Post Budget: Women’s Safety and Family Violence Support in Victoria

The State Government has committed to making a further announcement regarding additional measures to keep women safe from violence. In inTouch’s view, there are several key areas in need of attention.

inTouch welcomes the Government’s commitment to make further announcements in the coming weeks about additional measures to prevent and respond to family violence. We ask that the Government listens to, and works with, the specialist family violence sector about the key areas and target programs that need investment.   

The challenges of safety, housing, financial security and wellbeing that migrant and refugee women and children on temporary visas face when experiencing family violence are compounded by the uncertainty of their visa status, limited social connections and community supports. 

At inTouch, we are building a funding structure that recognises family violence is not an issue for government alone to solve.
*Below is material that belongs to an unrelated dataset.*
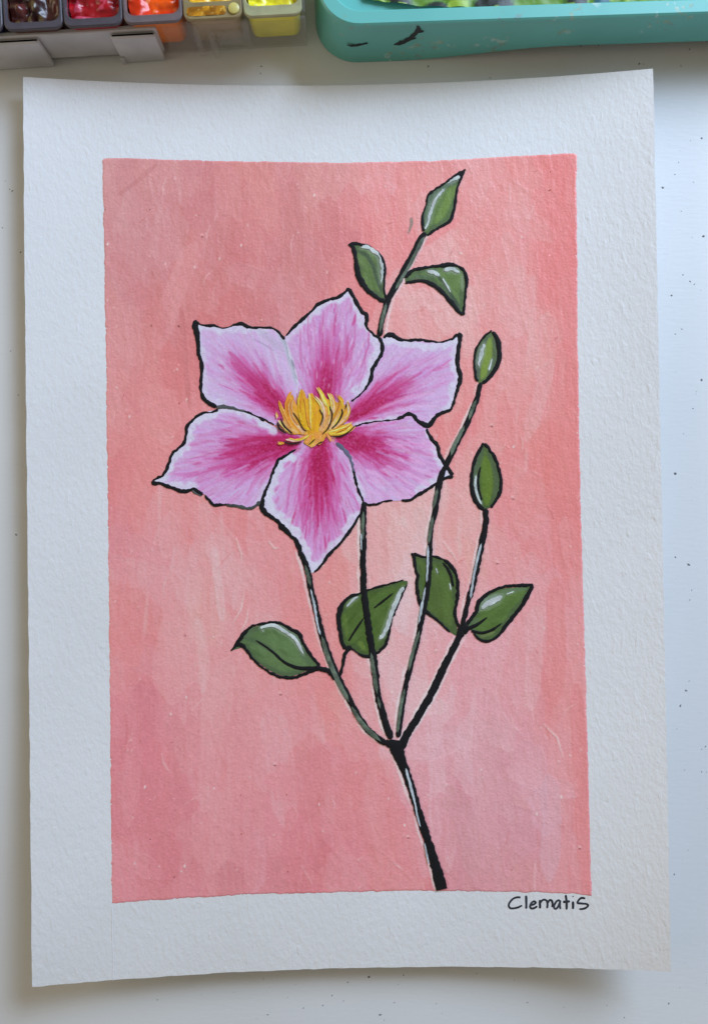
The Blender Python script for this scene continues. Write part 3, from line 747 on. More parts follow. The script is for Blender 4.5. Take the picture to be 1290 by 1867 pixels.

We are establishing partnerships with the corporate sector, connecting with philanthropists and working towards a new social enterprise. Through this model, we are ensuring that any investment from government has the biggest impact and empowers the many women and children who desperately need our help. 
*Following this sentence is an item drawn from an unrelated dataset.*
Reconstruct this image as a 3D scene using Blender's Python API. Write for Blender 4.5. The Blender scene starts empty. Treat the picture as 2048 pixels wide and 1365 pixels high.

OPPORTUNITIES FOR INVESTMENT 

inTouch requests that the Victorian Government direct investment to the following, highly impactful areas to ensure appropriate and adequate support for migrant and refugee women experiencing family violence: 

  1. Direct funding to specialist family violence services who understand the complexity and intersectionality of the most vulnerable women and children experiencing family violence.  

This will enable additional case workers to support more migrant and refugee women experiencing family violence inLanguage, inCulture through case management and crisis brokerage, as well as workforce capability uplift to support sustained, best-practice service delivery, that prioritises appropriate wellbeing supports for our staff.  inTouch supports some of the State’s most vulnerable women, yet our caseload is almost double that of other family violence services. For every client we support, there are two more women we cannot support. 
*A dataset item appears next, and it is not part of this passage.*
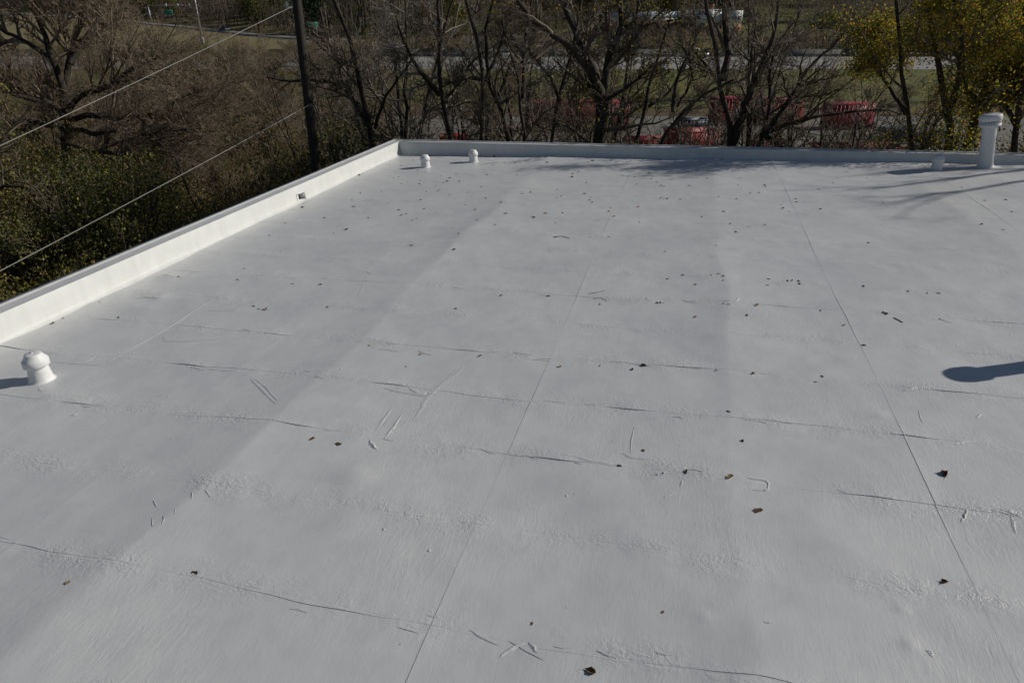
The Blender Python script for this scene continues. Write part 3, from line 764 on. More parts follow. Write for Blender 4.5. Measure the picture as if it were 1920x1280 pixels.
def grow(P, D, L, R, nseg, wander, trop, rg, rmin):
    n = len(P)
    pts = np.zeros((n, nseg + 1, 3)); pts[:, 0] = P
    rad = np.zeros((n, nseg + 1)); rad[:, 0] = R
    for k in range(nseg):
        D = D + rg.normal(size=(n, 3)) * wander + np.array([0, 0, trop])
        D = D / (np.linalg.norm(D, axis=1)[:, None] + 1e-9)
        pts[:, k + 1] = pts[:, k] + D * (L / nseg)[:, None]
        rad[:, k + 1] = np.maximum(R * (1 - .75 * (k + 1) / nseg), rmin)
    return pts, rad
def all_segs(pts, rad, k):
    n, m, _ = pts.shape
    return seg_tubes(pts[:, :-1].reshape(-1, 3), pts[:, 1:].reshape(-1, 3), rad[:, :-1].reshape(-1), rad[:, 1:].reshape(-1), k)
def leaf_quads(C, size, rg, droop=.3):
    n = len(C)
    a = rg.normal(size=(n, 3)); a /= np.linalg.norm(a, axis=1)[:, None]
    b = rg.normal(size=(n, 3)); b -= a * (a * b).sum(1)[:, None]; b /= np.linalg.norm(b, axis=1)[:, None]
    s = size * rg.uniform(.6, 1.3, size=n)[:, None]
    V = np.stack([C - a * s, C + b * s * .55, C + a * s, C - b * s * .55], 1).reshape(-1, 3)
    Fc = np.arange(4 * n).reshape(-1, 4)
    return V, Fc
def tree_parts(limbs, rg, cfg, trop=.05, rmin=.006, umin0=.2, L0=1.0):
    """limbs: list of (points, r0, r1). returns trunk (V,F), branch (V,F), tips"""
    TV, TF, nb = [], [], 0
    base_pts, base_rad, base_L = [], [], []
    for P, r0, r1 in limbs:
        Q, L = resample(P, 14)
        Q[1:-1] += rg.normal(size=(12, 3)) * .02 * L / 5
        R = np.linspace(r0, r1, 14)
        V, Fc = poly_tube(Q, R, 8, .07, rg)
        TV.append(V); TF.append(Fc + nb); nb += len(V)
        base_pts.append(Q); base_rad.append(R); base_L.append(min(L, 7.0))
    pts = np.array(base_pts); rad = np.array(base_rad); L = np.array(base_L)
    BV, BF, nb = [], [], 0
    for lv, (m, ratio, ang, nseg, wander) in enumerate(cfg):
        P, D, LL, R = spawn(pts, rad, L, m, ratio, ang, umin0 if lv == 0 else .12, rg)
        R = np.clip(R, rmin, .07 if lv == 0 else .03)
        pts, rad = grow(P, D, LL, R, nseg, wander, trop, rg, rmin * (.6 if lv >= 2 else 1))
        L = LL
        V, Fc = all_segs(pts, rad, 5 if lv == 0 else 3)
        BV.append(V); BF.append(Fc + nb); nb += len(V)
    return (np.concatenate(TV), np.concatenate(TF)), (np.concatenate(BV), np.concatenate(BF)), pts.reshape(-1, 3)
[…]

  1. Investment in targeted prevention programs is essential. 

Funding should be focused on working directly with multicultural communities, leveraging our specialist family violence expertise. This includes:

  • Community engagement to support ethno-specific leaders to work with their communities, establishing a strong understanding of family violence, to promote respectful relationships.  
  • Additional funding for our Motivation for Change (MfC) Men’s Behaviour Change Program to enable delivery to an additional 90 men as part of the State’s only inLangugage, inCulture MBCP program. Although delivered as a MBCP, MfC supports men to truly reflect on and alter their behaviour in relationships, preventing cycles of violence and future offending. Our programs have a uniquely high completion rate of 90%, demonstrating the level of engagement the program generates, particularly given it is not court mandated. 
    1. Legal services are an essential part of response and recovery for family violence and must be funded sustainably.  
    • Dedicated investment in legal and migration services, empowering migrant and refugee women to recover and break cycles of violence through our nation-leading family, property and migration practice. 
    • Expanded capacity of legal services provided by the inTouch Women’s Legal Centre. Our service is unique nationally in that we support migrant and refugee women experiencing family violence, not just with advice during a family violence crisis, but with long term representation in family and property law matters, allowing them to leave violent relationships safely, with their rights protected. 
    • Funding to retain our migration agent who supports women fleeing family violence with all visa related matters. This financial year alone, we have achieved permanent residency for over 100 women experiencing family violence. However, this position is funded through our legal services budget and does not have dedicated support from government, despite its significant and direct impact. 
        1. Strengthened measurement and evaluation that will enable more efficient and effective service delivery across the family violence sector. 
        • Support of improved evaluation, impact measurement and data collection of inTouch’s program delivery. Through academic partnerships, inTouch is working to establish an evidence base that would enable improved service delivery, and support national expansion of our unique inCulture, inLanguage model of family violence support across the spectrum of needs from prevention to recovery. 
        1. Effective recovery is prevention. We must integrate recovery and women’s empowerment into our family violence response 
        • Funding to expand the delivery of inSpire, our sector-leading family violence recovery and healing program supporting women and children to rebuild their lives and thrive after experiencing family violence. This investment would support the sustained delivery of our financial literacy and economic empowerment program, mentoring and workforce readiness supports, social events to support community building and wellbeing programs supporting mental and physical health.